If these algorithms can so reliably determine which offenders are ‘high risk’ and therefore should be kept in prison longer, surely they can be used to determine which applicants to the police force are at ‘high risk’ of committing police brutality.

Or, y’know, determine who’s likely to blow the whistle on police brutality.

David says:

Re: Perhaps these algorithms should be used in hiring police officers.

Uh, you are aware that both criteria are already used for selecting police officers? If you score too high on IQ tests, you are ineligible.

That minimizes both the risk to get some pansy unwilling to employ unnecessary force as well as some whistleblower.

David says:

How this works in practice:

Let’s take some high-profile case, like moving classified and top secret information to a private mail server with dubious security, pretending to do this out of sloppy convenience but in reality in order to circumvent FOIA laws.

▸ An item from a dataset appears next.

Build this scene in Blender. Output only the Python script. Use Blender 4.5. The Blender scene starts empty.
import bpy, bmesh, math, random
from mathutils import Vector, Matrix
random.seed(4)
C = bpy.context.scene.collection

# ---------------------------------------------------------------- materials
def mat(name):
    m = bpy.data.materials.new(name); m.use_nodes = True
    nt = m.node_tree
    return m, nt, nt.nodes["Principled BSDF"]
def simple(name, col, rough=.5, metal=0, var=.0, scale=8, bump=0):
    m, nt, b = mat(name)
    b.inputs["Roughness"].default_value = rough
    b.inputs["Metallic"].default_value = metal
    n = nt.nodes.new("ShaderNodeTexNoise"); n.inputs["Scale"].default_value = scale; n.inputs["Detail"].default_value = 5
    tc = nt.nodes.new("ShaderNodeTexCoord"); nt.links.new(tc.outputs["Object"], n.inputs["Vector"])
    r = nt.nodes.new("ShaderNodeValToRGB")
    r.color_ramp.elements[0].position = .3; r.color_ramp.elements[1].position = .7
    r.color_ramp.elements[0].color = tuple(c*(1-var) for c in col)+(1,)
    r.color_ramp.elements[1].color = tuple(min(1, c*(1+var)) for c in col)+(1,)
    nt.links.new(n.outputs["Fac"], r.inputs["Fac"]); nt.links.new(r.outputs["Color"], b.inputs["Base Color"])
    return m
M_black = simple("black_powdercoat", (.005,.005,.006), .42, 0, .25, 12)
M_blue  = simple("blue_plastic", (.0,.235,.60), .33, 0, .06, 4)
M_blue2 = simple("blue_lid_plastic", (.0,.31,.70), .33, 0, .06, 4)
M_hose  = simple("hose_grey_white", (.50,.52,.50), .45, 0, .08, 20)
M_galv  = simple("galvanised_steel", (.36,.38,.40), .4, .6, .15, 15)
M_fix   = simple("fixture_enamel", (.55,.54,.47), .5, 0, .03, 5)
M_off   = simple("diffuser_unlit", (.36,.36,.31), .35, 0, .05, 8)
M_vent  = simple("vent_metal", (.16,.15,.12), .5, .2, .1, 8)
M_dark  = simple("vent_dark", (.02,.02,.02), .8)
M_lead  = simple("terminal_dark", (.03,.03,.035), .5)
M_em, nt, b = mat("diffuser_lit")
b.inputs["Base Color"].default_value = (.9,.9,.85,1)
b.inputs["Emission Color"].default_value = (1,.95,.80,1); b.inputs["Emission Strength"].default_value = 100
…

Now the prospect is that the perpetrator considers herself mostly above the law, intends breaking it again and again, and aims for a power grab where she’ll be able to duck most accountability

Those are rather dire prospects for rehabilitation, so it seems that a doubling of the sentencing is called for and she’ll have to serve two terms rather than a single one. In the land of the free and the home of the brave.

Anonymous Coward says:

Re: How this works in practice:

“perpetrator considers herself mostly above the law”

What if in reality she is? Let’s say the organization investigating and prosecuting has foreseen two possible future outcomes. The first where they may be held more to account. The second where they have an long (one or two 4-year terms) ongoing “investigation” powerful enough to invert the power structure of the executive branch of the government placing them at the top.